Atau kalau mau sedikit berspekulasi maka ajaran adat dan agama itu tidak berpengaruh. Lihat saja tetangga singapura yang tak memiliki adat seluhur MInangkabau dan juga bukan muslim. Penduduk mereka teratur, disiplin, sejahtera dan selalu menjaga kebersihan. BUkankah kesemuanya itu intisari ajaran adat MInangkabau dan Islam ? lalu mengapa masyarakat MInangkabau yang memiliki kedua-duanya ternyata tidak bisa berlaku seperti rakyat singapura ? jawaban mudahnya adalah pemerintah Indonesia dan Sumatra barat khususnya tidak mampu mengatur kehidupan masyarakat, tidak mampu mengakkan hukum dan kedisplinan bagi warganya.

Akhirnya kesemua pembahasan kita bermuara kepada pembenaran semua opini yang ada di palanta rantaunet. Premanisme memang penuh kompleksitas dan membutuhkan pemahaman semua pihak untuk ikut mencarikan jalan keluar permasalahan ini.

Namun satu hal yang penting untuk disadari. Orang rantau dan orang ranah itu layaknya sebuah tubuh yang apabila satu organnya sakit maka organ yang lain akan merasakan hal yang sama. Sehingga ketika ada hal buruk yang terjadi maka tidak ada saling mencaci atau menyalahkan yang bermuara kepada kepicikan. Prinsip sahino samalu yang ada dalam nilai adat kita musti dihidupkan kembali.

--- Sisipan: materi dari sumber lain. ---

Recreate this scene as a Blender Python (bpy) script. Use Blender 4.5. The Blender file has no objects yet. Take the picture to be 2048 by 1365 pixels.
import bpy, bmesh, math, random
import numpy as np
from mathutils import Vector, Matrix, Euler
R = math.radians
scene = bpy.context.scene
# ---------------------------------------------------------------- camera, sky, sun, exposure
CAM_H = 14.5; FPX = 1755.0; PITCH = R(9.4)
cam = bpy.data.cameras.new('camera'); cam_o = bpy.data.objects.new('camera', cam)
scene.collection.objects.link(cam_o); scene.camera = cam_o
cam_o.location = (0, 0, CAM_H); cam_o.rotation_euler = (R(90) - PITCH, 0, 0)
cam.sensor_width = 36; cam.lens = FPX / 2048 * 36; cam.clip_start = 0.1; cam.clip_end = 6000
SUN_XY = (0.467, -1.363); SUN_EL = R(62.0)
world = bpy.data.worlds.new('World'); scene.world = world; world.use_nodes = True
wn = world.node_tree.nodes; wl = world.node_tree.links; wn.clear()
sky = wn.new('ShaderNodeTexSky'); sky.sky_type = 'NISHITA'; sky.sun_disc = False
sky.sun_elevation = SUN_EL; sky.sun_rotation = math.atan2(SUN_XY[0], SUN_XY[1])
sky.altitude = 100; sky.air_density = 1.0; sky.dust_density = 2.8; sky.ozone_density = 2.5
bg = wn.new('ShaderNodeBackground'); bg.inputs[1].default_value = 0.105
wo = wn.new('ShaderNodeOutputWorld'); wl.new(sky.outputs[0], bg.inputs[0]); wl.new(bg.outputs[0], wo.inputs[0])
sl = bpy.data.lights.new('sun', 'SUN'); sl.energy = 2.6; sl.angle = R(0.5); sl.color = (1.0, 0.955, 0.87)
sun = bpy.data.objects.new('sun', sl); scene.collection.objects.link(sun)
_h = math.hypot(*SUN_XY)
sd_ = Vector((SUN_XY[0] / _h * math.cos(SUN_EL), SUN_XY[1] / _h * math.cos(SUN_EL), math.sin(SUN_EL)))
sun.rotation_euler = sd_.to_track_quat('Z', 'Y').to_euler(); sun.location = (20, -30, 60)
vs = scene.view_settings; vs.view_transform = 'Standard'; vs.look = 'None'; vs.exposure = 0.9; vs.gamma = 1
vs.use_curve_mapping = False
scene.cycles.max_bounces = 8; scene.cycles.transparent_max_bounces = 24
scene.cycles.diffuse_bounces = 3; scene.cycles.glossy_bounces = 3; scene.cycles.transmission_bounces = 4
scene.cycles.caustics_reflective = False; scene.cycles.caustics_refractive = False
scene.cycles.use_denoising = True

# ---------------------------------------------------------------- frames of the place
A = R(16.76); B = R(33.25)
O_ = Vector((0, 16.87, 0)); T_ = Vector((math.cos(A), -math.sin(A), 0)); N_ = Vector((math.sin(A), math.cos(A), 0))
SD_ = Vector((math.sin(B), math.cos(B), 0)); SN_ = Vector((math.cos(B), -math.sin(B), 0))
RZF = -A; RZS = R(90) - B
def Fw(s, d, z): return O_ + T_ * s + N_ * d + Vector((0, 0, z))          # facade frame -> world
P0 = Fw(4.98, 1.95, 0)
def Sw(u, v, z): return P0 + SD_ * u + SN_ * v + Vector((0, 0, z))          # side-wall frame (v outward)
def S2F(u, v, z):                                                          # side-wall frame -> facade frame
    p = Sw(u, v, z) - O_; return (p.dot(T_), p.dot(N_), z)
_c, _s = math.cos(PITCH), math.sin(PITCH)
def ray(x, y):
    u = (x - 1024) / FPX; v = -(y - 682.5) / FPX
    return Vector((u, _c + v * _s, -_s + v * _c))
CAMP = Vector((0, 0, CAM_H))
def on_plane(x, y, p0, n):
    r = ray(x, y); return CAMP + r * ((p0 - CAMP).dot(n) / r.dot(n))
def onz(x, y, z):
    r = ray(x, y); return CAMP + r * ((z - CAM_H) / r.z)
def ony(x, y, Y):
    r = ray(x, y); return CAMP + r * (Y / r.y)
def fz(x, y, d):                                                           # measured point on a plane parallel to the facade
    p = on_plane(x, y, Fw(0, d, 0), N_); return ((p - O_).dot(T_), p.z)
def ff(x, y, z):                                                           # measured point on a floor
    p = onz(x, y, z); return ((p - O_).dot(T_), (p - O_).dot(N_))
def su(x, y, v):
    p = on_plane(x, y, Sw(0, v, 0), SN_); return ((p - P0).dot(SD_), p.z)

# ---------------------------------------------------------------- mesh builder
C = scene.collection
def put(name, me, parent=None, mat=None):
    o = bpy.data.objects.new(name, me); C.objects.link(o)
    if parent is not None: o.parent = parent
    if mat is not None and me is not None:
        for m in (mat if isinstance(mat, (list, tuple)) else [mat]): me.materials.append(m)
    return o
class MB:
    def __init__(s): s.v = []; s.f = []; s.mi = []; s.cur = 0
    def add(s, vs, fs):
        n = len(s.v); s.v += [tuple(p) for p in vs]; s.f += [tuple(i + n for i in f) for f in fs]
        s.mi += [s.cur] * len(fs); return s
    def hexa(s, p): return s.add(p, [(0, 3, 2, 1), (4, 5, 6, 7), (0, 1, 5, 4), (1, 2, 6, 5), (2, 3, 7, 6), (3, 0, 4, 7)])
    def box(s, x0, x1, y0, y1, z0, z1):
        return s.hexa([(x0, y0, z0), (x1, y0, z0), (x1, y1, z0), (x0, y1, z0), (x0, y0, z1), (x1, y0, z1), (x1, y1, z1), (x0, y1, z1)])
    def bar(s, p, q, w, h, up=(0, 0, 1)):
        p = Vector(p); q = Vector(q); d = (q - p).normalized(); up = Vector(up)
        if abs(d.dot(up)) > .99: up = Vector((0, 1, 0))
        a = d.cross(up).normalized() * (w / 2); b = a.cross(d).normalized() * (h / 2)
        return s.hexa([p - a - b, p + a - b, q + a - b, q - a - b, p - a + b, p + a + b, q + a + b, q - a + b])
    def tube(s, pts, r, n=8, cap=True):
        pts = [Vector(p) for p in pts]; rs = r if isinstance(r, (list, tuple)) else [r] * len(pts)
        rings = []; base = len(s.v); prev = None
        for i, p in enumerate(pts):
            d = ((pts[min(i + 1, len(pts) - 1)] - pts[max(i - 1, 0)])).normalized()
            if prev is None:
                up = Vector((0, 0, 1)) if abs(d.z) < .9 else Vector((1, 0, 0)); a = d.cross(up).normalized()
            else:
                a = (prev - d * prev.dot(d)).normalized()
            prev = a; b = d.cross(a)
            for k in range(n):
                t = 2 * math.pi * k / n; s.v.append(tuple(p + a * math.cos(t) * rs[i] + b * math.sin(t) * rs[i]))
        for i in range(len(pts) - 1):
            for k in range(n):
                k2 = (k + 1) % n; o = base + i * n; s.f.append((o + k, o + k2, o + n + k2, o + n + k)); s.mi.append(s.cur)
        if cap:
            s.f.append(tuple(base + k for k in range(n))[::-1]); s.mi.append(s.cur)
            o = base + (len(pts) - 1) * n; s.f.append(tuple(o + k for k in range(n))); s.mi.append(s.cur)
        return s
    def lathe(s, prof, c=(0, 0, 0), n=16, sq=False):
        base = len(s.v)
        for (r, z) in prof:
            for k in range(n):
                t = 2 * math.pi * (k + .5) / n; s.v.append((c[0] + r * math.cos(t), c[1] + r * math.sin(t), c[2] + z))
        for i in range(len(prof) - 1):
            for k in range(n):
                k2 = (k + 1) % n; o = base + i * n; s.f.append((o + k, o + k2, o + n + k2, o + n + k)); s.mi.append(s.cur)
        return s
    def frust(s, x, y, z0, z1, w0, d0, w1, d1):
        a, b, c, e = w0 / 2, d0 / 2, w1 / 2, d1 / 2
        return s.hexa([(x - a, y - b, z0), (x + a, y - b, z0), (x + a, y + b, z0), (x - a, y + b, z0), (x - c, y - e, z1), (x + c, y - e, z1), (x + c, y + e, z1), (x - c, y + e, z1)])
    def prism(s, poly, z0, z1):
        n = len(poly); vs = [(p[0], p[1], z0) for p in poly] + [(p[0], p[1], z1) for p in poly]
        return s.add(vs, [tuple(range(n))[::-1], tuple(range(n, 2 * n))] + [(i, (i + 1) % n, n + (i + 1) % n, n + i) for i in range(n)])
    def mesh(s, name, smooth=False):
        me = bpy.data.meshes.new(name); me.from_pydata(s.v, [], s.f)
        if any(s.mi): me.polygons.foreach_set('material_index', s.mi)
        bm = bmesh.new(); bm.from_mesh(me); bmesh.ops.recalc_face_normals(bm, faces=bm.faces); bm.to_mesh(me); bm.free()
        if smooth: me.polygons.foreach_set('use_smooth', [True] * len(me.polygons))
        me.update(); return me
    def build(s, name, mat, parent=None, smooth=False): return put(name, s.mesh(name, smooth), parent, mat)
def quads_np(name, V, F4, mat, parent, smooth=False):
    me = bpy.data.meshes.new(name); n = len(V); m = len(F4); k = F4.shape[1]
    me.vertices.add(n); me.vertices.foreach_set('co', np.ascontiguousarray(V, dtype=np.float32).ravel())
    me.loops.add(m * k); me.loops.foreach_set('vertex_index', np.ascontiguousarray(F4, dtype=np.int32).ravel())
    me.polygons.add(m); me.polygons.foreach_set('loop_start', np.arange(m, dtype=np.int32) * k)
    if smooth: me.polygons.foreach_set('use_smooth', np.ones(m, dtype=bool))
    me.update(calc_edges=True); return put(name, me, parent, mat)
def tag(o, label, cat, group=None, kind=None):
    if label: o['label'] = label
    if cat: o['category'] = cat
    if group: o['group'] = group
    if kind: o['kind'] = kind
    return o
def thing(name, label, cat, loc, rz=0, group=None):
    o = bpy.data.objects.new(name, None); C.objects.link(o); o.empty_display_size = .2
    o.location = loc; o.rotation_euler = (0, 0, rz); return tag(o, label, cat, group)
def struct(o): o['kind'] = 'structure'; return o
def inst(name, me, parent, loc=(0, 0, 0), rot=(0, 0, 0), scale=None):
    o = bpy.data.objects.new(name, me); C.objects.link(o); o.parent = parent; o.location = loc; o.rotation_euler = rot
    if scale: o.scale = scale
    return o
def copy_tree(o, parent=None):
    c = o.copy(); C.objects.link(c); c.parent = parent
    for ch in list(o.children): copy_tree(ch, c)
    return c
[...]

Bagaimanapun juga preman di ranah dalah korban berputar kencangnya peradaban. Mereka korban ketidak adilan sosial. Mereka adalah korban tidak meratanya pendidikan. Mereka adalah korban kecilnya lapangan kerja yang tersedia. Mereka adalah korban persaingan global yang makin memuncak.

Oleh karena itu sebagai korban maka sepantasnyalah mereka mendapatkan kasih sayang dari kita. Walaupun tidak dengan memberikan uang atau pekerjaan setidaknya tetap menganggap mereka sebagai bagian dari kita yang butuh perolongan dan penyelamatan. Bukan cacian dan hinaan. Dengan itulah mereka merasa dihargai dan tentunya harga diri kita juga.